## [Do this]
Pick out each line of the records that includes the string "runs", and copy it.

# start of Records

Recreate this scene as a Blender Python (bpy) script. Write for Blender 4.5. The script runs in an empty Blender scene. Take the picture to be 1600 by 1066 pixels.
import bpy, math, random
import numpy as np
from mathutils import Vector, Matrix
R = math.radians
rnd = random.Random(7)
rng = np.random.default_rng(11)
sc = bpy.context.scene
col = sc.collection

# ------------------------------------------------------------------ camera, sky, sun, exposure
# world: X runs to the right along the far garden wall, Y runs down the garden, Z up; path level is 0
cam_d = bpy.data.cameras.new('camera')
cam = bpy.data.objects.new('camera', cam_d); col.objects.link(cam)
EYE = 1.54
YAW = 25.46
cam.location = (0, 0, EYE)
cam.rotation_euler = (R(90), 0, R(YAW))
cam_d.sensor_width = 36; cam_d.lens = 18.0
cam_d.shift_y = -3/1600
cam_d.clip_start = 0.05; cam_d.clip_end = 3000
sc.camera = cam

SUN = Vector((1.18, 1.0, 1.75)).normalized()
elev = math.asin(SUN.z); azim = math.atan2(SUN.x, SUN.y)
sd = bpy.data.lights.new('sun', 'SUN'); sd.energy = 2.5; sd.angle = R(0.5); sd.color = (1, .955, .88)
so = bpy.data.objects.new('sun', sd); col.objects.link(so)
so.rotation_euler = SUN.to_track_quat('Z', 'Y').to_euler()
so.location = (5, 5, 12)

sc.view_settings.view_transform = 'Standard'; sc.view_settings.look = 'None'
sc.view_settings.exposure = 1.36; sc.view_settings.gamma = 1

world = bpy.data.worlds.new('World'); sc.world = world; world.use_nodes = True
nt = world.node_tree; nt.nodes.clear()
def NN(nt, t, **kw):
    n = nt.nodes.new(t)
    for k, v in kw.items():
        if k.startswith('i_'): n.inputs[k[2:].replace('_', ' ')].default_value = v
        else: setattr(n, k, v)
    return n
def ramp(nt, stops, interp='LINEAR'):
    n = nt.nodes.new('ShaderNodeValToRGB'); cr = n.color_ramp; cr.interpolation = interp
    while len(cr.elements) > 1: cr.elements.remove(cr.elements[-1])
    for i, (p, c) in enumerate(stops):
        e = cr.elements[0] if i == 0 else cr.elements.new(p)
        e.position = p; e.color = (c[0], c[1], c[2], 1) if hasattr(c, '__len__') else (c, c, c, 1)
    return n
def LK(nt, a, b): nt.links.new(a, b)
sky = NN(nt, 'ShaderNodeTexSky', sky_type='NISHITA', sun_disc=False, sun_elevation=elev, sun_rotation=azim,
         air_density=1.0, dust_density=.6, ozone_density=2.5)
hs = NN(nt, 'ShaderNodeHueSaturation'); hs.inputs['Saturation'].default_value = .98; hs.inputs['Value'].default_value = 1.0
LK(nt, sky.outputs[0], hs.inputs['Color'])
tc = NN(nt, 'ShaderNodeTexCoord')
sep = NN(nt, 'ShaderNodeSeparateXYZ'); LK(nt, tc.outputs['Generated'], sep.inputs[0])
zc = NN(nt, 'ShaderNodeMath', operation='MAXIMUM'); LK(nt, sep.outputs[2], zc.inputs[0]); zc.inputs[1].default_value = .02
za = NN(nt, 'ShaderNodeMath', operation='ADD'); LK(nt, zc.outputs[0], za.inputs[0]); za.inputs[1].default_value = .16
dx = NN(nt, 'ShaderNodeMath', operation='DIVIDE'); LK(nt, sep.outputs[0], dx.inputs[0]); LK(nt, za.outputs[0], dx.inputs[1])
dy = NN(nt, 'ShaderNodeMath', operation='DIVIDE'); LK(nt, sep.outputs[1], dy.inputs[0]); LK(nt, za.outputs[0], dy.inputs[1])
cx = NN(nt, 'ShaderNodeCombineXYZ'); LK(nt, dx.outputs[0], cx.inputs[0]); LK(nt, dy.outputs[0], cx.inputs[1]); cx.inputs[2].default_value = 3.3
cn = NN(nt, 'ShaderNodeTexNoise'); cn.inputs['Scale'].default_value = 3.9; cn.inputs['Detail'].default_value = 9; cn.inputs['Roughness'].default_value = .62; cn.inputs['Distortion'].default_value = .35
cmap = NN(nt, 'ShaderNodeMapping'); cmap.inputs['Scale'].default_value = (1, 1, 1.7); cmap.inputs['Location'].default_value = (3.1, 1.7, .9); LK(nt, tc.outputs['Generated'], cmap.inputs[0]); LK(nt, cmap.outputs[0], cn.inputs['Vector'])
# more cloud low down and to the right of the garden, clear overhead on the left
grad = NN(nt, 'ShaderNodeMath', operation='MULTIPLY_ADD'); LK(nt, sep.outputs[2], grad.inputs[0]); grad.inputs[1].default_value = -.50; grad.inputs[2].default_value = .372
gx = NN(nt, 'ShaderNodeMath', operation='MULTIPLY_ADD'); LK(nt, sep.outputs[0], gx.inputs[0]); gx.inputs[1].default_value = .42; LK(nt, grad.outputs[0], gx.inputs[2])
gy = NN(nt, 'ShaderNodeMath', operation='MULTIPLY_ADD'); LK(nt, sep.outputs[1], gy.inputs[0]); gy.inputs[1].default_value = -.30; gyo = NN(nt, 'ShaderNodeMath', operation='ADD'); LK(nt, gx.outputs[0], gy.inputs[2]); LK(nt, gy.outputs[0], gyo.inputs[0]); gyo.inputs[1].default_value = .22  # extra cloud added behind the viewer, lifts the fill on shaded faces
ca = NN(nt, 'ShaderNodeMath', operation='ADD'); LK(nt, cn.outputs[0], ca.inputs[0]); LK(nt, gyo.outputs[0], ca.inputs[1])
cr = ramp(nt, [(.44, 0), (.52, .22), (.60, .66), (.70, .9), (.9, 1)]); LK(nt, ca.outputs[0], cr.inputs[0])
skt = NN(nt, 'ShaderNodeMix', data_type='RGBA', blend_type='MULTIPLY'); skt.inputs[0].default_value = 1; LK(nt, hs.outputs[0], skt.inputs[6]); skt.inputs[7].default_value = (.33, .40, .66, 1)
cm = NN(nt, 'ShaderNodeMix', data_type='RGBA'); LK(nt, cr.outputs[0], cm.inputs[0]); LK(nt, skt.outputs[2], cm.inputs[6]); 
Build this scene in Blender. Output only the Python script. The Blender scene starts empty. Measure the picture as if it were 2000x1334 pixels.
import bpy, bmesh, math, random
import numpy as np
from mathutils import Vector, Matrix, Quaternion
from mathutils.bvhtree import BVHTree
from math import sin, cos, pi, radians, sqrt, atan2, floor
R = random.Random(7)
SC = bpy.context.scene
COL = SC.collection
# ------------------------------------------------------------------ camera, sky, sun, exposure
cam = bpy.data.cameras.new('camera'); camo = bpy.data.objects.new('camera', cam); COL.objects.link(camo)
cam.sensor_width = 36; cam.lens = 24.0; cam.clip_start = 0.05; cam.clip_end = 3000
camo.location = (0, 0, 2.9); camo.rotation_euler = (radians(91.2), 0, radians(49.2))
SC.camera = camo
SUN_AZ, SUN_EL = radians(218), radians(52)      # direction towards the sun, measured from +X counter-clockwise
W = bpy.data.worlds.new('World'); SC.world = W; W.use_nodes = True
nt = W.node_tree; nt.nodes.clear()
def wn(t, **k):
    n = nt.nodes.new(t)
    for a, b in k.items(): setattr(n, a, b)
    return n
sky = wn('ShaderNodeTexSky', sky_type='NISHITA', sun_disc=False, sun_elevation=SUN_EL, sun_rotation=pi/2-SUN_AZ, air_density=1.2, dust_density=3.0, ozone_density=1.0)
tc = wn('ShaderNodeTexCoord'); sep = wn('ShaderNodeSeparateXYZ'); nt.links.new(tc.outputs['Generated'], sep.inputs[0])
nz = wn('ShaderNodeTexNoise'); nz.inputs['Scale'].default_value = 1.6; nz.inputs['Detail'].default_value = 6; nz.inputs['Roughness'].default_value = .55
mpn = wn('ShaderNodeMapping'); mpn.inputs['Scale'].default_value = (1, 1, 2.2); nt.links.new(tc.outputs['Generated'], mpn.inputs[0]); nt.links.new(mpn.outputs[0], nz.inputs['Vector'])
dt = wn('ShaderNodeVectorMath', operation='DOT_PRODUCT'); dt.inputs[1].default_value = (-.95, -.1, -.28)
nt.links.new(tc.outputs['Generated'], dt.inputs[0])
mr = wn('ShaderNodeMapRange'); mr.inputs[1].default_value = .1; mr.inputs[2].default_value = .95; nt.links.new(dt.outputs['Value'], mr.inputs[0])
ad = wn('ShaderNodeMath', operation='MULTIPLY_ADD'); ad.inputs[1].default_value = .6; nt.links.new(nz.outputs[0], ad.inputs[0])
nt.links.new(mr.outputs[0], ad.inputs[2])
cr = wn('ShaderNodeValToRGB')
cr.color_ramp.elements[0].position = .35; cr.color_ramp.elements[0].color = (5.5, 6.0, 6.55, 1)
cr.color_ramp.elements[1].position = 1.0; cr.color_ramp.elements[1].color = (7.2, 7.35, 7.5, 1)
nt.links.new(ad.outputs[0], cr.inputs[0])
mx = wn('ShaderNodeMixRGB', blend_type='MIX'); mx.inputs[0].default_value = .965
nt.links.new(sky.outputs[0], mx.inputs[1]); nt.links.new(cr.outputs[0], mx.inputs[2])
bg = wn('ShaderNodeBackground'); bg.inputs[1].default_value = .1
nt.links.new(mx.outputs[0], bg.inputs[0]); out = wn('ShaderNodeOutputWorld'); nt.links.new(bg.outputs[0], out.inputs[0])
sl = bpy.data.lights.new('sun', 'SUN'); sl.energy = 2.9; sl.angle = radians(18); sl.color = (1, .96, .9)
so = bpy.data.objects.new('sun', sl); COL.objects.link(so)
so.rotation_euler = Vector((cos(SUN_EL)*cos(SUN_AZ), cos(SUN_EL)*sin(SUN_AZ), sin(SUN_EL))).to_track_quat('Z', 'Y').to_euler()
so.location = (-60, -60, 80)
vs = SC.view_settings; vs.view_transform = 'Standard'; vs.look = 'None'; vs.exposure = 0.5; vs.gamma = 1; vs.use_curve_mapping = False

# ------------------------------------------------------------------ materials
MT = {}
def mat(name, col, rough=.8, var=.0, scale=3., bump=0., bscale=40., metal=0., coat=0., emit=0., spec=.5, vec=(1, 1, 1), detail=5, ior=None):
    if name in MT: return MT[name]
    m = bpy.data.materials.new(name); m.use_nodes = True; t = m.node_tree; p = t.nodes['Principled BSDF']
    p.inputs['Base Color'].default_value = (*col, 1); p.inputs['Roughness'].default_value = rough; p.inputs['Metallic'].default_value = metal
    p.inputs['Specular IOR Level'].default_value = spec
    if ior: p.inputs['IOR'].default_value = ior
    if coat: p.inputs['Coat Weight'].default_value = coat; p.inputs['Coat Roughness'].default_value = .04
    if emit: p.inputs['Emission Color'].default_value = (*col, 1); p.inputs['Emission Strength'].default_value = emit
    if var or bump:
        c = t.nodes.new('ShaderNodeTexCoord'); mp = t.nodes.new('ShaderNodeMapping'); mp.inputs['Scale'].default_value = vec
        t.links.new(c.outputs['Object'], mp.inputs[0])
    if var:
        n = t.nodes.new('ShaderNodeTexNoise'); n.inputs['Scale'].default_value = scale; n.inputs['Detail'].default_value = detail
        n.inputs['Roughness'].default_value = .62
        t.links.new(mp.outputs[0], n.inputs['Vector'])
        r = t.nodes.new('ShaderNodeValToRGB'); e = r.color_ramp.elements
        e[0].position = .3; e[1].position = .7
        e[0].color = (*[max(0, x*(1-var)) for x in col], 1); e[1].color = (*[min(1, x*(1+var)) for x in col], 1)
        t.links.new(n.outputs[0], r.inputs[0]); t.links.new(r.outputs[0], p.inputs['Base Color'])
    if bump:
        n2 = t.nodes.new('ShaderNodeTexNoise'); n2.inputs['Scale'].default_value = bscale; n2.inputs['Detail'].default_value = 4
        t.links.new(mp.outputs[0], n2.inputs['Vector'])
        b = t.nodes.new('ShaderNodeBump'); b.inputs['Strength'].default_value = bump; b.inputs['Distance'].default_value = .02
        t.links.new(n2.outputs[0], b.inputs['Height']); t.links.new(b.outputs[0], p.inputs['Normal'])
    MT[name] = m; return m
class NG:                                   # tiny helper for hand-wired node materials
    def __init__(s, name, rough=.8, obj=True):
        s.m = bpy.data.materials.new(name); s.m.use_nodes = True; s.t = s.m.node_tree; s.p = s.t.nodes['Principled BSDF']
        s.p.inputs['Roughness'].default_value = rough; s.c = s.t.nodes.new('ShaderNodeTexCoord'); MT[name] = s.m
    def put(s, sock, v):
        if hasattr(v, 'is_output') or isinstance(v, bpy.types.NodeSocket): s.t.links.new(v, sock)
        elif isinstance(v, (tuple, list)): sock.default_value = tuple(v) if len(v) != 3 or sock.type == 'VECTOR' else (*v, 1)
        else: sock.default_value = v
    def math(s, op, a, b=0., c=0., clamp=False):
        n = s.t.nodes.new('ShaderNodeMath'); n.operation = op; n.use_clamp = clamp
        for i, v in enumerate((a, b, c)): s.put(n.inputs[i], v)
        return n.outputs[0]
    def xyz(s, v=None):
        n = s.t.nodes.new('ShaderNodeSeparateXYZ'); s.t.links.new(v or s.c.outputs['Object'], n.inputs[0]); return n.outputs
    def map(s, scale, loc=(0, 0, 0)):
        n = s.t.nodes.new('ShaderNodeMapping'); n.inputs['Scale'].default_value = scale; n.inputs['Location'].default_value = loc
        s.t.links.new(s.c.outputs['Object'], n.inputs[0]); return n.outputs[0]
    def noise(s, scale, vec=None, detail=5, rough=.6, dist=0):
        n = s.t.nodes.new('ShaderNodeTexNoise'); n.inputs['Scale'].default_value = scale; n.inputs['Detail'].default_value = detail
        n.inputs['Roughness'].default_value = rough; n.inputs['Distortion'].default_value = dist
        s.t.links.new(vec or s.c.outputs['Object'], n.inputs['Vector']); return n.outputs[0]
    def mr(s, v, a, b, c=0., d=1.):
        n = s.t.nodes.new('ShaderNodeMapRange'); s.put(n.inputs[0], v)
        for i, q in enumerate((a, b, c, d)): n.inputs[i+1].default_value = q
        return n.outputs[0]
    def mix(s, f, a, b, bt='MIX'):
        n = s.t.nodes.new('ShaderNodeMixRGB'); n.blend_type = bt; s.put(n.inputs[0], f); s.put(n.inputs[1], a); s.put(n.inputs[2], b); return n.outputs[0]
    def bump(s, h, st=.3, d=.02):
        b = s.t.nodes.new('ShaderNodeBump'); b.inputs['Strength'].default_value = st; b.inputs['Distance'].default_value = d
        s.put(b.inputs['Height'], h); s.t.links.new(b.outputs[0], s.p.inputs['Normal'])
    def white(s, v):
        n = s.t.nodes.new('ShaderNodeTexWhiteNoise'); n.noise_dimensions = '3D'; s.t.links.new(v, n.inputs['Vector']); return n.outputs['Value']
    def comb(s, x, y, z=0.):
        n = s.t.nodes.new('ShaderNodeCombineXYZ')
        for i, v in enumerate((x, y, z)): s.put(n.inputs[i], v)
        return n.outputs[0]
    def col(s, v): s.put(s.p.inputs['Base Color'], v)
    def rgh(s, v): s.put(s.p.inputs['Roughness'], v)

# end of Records

## [Correct result]
Recreate this scene as a Blender Python (bpy) script. Write for Blender 4.5. The script runs in an empty Blender scene. Take the picture to be 1600 by 1066 pixels.
# world: X runs to the right along the far garden wall, Y runs down the garden, Z up; path level is 0